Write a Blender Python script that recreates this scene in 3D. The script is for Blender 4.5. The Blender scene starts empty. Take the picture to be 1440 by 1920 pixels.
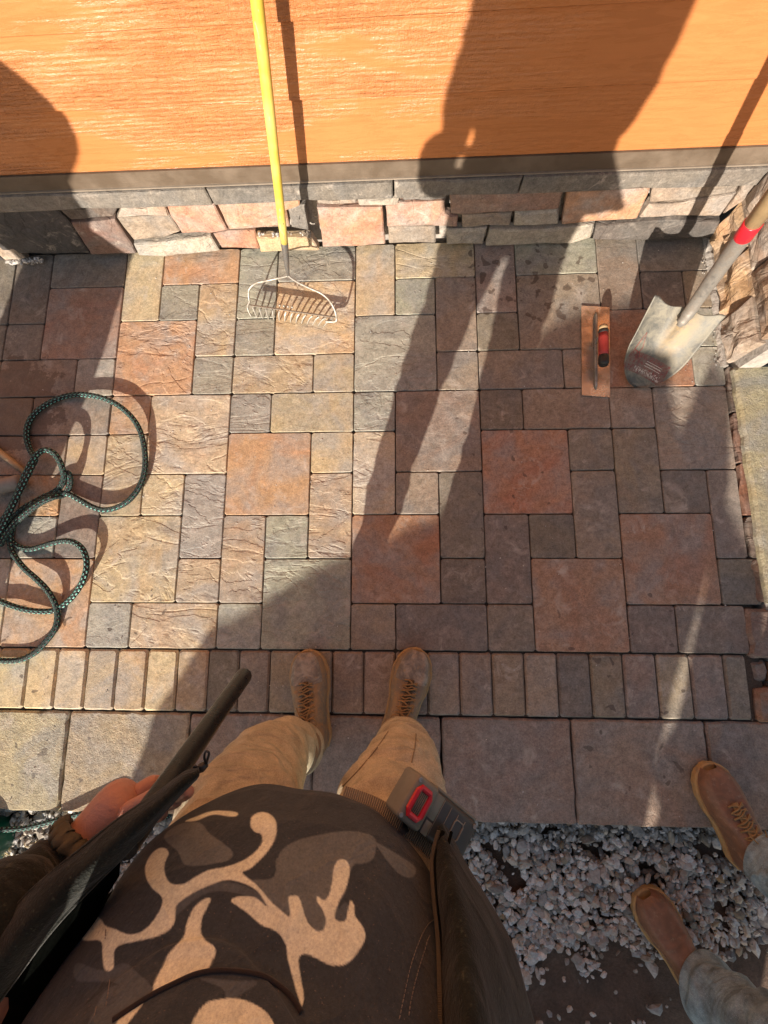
import bpy, math, random
import numpy as np
from mathutils import Vector, Matrix, noise
random.seed(7); rnd = random.random
def U(a, b): return a + (b - a) * rnd()
scene = bpy.context.scene
COL = scene.collection

# ------------------------------------------------------------------ camera, sky, sun, exposure
CAM = Vector((0.17342, 0.22499, 1.4474))
ROT = Matrix(((0.9991, 0.0046, 0.0432), (0.0024, 0.9872, -0.1596), (-0.0433, 0.1595, 0.9862)))
FPX = 800.0
cd = bpy.data.cameras.new('camera'); cam = bpy.data.objects.new('camera', cd); COL.objects.link(cam)
cd.sensor_fit = 'HORIZONTAL'; cd.sensor_width = 36; cd.lens = FPX / 1440 * 36
cd.clip_start = 0.01; cd.clip_end = 400
cam.matrix_world = Matrix.Translation(CAM) @ ROT.to_4x4()
scene.camera = cam
SUN = Vector((0.33, 1.0, -0.40)).normalized()          # the way the light travels
ELEV = math.asin(-SUN.z)
world = bpy.data.worlds.new('World'); scene.world = world; world.use_nodes = True
wn = world.node_tree.nodes; wl = world.node_tree.links
sky = wn.new('ShaderNodeTexSky'); sky.sky_type = 'NISHITA'; sky.sun_disc = False
sky.sun_elevation = ELEV; sky.sun_rotation = math.atan2(-SUN.x, -SUN.y)
sky.air_density = 1.0; sky.dust_density = 1.2
wb = wn.new('ShaderNodeMix'); wb.data_type = 'RGBA'; wb.blend_type = 'MULTIPLY'; wb.inputs[0].default_value = 1; wb.inputs[7].default_value = (1.0, .91, .79, 1)   # white balance
wl.new(sky.outputs[0], wb.inputs[6]); wl.new(wb.outputs[2], wn['Background'].inputs[0]); wn['Background'].inputs[1].default_value = 0.095
sd = bpy.data.lights.new('sun', 'SUN'); sd.energy = 5.0; sd.angle = math.radians(0.55); sd.color = (1.0, 0.885, 0.745)
sun = bpy.data.objects.new('sun', sd); COL.objects.link(sun)
sun.rotation_euler = SUN.to_track_quat('-Z', 'Y').to_euler(); sun.location = (-3, -6, 5)
scene.view_settings.view_transform = 'Standard'; scene.view_settings.look = 'None'
scene.view_settings.gamma = 1; scene.view_settings.exposure = 0.92
scene.view_settings.use_curve_mapping = False
scene.render.resolution_x = 768; scene.render.resolution_y = 1024

# ------------------------------------------------------------------ helpers
def ray(x, y): return ROT @ Vector((x - 720, 960 - y, -FPX))
def at(x, y, z=0.0):                                    # a pixel of the photograph on the level plane z
    d = ray(x, y); return CAM + d * ((z - CAM.z) / d.z)
def on_y(x, y, Y):
    d = ray(x, y); return CAM + d * ((Y - CAM.y) / d.y)
def on_x(x, y, X):
    d = ray(x, y); return CAM + d * ((X - CAM.x) / d.x)
MR = ROT.transposed()
def proj(p):
    q = MR @ (Vector(p) - CAM); return 720 + FPX * q.x / -q.z, 960 - FPX * q.y / -q.z

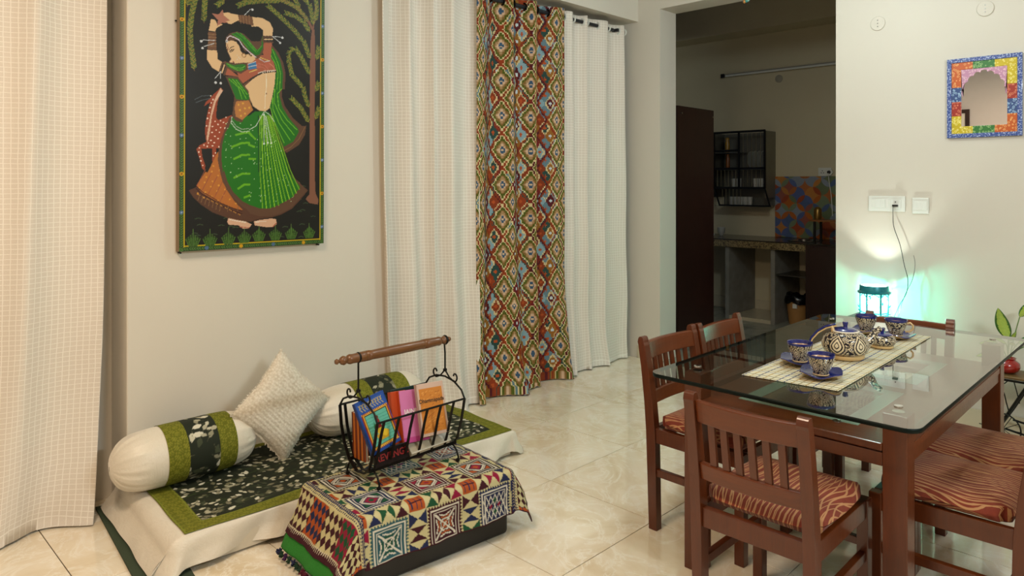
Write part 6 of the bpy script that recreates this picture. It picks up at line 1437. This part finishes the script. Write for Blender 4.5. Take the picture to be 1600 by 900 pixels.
T = thing('round_wall_box', 'small round electrical cover under the kitchen tube light', 'wall plate', (-.545, 4.3, 2.58)); MB().lathe([(0, 0), (.042, 0), (.042, .008), (.036, .010), (0, .010)], (-.545, 4.299, 2.585), 24, '-y').build('disc', plain('tube_cover', '#a09a88', .5), T, smooth=True)
T = thing('gas_stove', 'black gas stove with wooden topped stand at the right of the counter', 'stove', (.30, 3.95, .85)); MB().b2(-.22, .02, 3.80, 4.12, .849, .856).build('steel_tray', 'steel', T, bevel=.002); MB().lathe([(0, 0), (.06, 0), (.06, .012), (.03, .016), (0, .016)], (-.10, 3.93, .856), 24).build('burner', 'steel', T, smooth=True)
T = thing('counter_shelf', 'small orange wooden shelf carrying jars above the stove', 'shelf', (.15, 4.0, .85)); MB().b2(-.02, .40, 3.85, 4.05, 1.055, 1.072).build('shelf_board', plain('orange_wood', '#8a5424', .4), T); MB().b2(.02, .04, 3.86, 3.88, .849, 1.055).b2(.02, .04, 4.02, 4.04, .849, 1.055).build('legs', 'orange' if False else 'black', T)
for o_ in [q for q in bpy.data.objects if q.name.startswith('legs')]: o_.name = 'shelf_leg'
o = MB().lathe([(0, 0), (.035, 0), (.04, .02), (.038, .10), (.025, .12), (.0, .13)], (.03, 3.95, 1.0725), 20).build('spice_tin', plain('brass_tin', '#8a6a30', .3, .6), smooth=True); tag(o, 'round brass tin on the orange shelf at the edge of the opening', 'tin')
# framed picture on the wall behind the camera (shows in the mirror)
FP = thing('framed_picture', 'small framed blue picture on the wall opposite the mirror', 'picture', (0.24, -4.595, 2.13))
x, y, z = (0.24, -4.595, 2.13)
MB().b2(x-.24, x+.24, y, y+.02, z-.30, z+.30).build('mount', plain('mount_card', '#d8d4cc', .8), FP)
for a, b, c, d in ((-.27, .27, .27, .32), (-.27, .27, -.32, -.27), (-.27, -.22, -.27, .27), (.22, .27, -.27, .27)): MB().b2(x+a, x+b, y, y+.035, z+c, z+d).build('frame_rail', 'dark', FP)
MB().b2(x-.14, x+.14, y+.02, y+.022, z-.2, z+.2).build('print', plain('blue_print', '#4a5a7c', .6, var=.5, vs=8), FP)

- [Exercise goal] In this exercise, set down all of the data exactly, without the pictures.

- [Task solution]
Write a Blender Python script that recreates this scene in 3D. The script is for Blender 4.5. The Blender scene starts empty. Take the picture to be 1440 by 1920 pixels.
import bpy, math, random
import numpy as np
from mathutils import Vector, Matrix, noise
random.seed(7); rnd = random.random
def U(a, b): return a + (b - a) * rnd()
scene = bpy.context.scene
COL = scene.collection

# ------------------------------------------------------------------ camera, sky, sun, exposure
CAM = Vector((0.17342, 0.22499, 1.4474))
ROT = Matrix(((0.9991, 0.0046, 0.0432), (0.0024, 0.9872, -0.1596), (-0.0433, 0.1595, 0.9862)))
FPX = 800.0
cd = bpy.data.cameras.new('camera'); cam = bpy.data.objects.new('camera', cd); COL.objects.link(cam)
cd.sensor_fit = 'HORIZONTAL'; cd.sensor_width = 36; cd.lens = FPX / 1440 * 36
cd.clip_start = 0.01; cd.clip_end = 400
cam.matrix_world = Matrix.Translation(CAM) @ ROT.to_4x4()
scene.camera = cam
SUN = Vector((0.33, 1.0, -0.40)).normalized()          # the way the light travels
ELEV = math.asin(-SUN.z)
world = bpy.data.worlds.new('World'); scene.world = world; world.use_nodes = True
wn = world.node_tree.nodes; wl = world.node_tree.links
sky = wn.new('ShaderNodeTexSky'); sky.sky_type = 'NISHITA'; sky.sun_disc = False
sky.sun_elevation = ELEV; sky.sun_rotation = math.atan2(-SUN.x, -SUN.y)
sky.air_density = 1.0; sky.dust_density = 1.2
wb = wn.new('ShaderNodeMix'); wb.data_type = 'RGBA'; wb.blend_type = 'MULTIPLY'; wb.inputs[0].default_value = 1; wb.inputs[7].default_value = (1.0, .91, .79, 1)   # white balance
wl.new(sky.outputs[0], wb.inputs[6]); wl.new(wb.outputs[2], wn['Background'].inputs[0]); wn['Background'].inputs[1].default_value = 0.095
sd = bpy.data.lights.new('sun', 'SUN'); sd.energy = 5.0; sd.angle = math.radians(0.55); sd.color = (1.0, 0.885, 0.745)
sun = bpy.data.objects.new('sun', sd); COL.objects.link(sun)
sun.rotation_euler = SUN.to_track_quat('-Z', 'Y').to_euler(); sun.location = (-3, -6, 5)
scene.view_settings.view_transform = 'Standard'; scene.view_settings.look = 'None'
scene.view_settings.gamma = 1; scene.view_settings.exposure = 0.92
scene.view_settings.use_curve_mapping = False
scene.render.resolution_x = 768; scene.render.resolution_y = 1024

# ------------------------------------------------------------------ helpers
def ray(x, y): return ROT @ Vector((x - 720, 960 - y, -FPX))
def at(x, y, z=0.0):                                    # a pixel of the photograph on the level plane z
    d = ray(x, y); return CAM + d * ((z - CAM.z) / d.z)
def on_y(x, y, Y):
    d = ray(x, y); return CAM + d * ((Y - CAM.y) / d.y)
def on_x(x, y, X):
    d = ray(x, y); return CAM + d * ((X - CAM.x) / d.x)
MR = ROT.transposed()
def proj(p):
    q = MR @ (Vector(p) - CAM); return 720 + FPX * q.x / -q.z, 960 - FPX * q.y / -q.z

Write part 6 of the bpy script that recreates this picture. It picks up at line 1437. This part finishes the script. Write for Blender 4.5. Take the picture to be 1600 by 900 pixels.
T = thing('round_wall_box', 'small round electrical cover under the kitchen tube light', 'wall plate', (-.545, 4.3, 2.58)); MB().lathe([(0, 0), (.042, 0), (.042, .008), (.036, .010), (0, .010)], (-.545, 4.299, 2.585), 24, '-y').build('disc', plain('tube_cover', '#a09a88', .5), T, smooth=True)
T = thing('gas_stove', 'black gas stove with wooden topped stand at the right of the counter', 'stove', (.30, 3.95, .85)); MB().b2(-.22, .02, 3.80, 4.12, .849, .856).build('steel_tray', 'steel', T, bevel=.002); MB().lathe([(0, 0), (.06, 0), (.06, .012), (.03, .016), (0, .016)], (-.10, 3.93, .856), 24).build('burner', 'steel', T, smooth=True)
T = thing('counter_shelf', 'small orange wooden shelf carrying jars above the stove', 'shelf', (.15, 4.0, .85)); MB().b2(-.02, .40, 3.85, 4.05, 1.055, 1.072).build('shelf_board', plain('orange_wood', '#8a5424', .4), T); MB().b2(.02, .04, 3.86, 3.88, .849, 1.055).b2(.02, .04, 4.02, 4.04, .849, 1.055).build('legs', 'orange' if False else 'black', T)
for o_ in [q for q in bpy.data.objects if q.name.startswith('legs')]: o_.name = 'shelf_leg'
o = MB().lathe([(0, 0), (.035, 0), (.04, .02), (.038, .10), (.025, .12), (.0, .13)], (.03, 3.95, 1.0725), 20).build('spice_tin', plain('brass_tin', '#8a6a30', .3, .6), smooth=True); tag(o, 'round brass tin on the orange shelf at the edge of the opening', 'tin')
# framed picture on the wall behind the camera (shows in the mirror)
FP = thing('framed_picture', 'small framed blue picture on the wall opposite the mirror', 'picture', (0.24, -4.595, 2.13))
x, y, z = (0.24, -4.595, 2.13)
MB().b2(x-.24, x+.24, y, y+.02, z-.30, z+.30).build('mount', plain('mount_card', '#d8d4cc', .8), FP)
for a, b, c, d in ((-.27, .27, .27, .32), (-.27, .27, -.32, -.27), (-.27, -.22, -.27, .27), (.22, .27, -.27, .27)): MB().b2(x+a, x+b, y, y+.035, z+c, z+d).build('frame_rail', 'dark', FP)
MB().b2(x-.14, x+.14, y+.02, y+.022, z-.2, z+.2).build('print', plain('blue_print', '#4a5a7c', .6, var=.5, vs=8), FP)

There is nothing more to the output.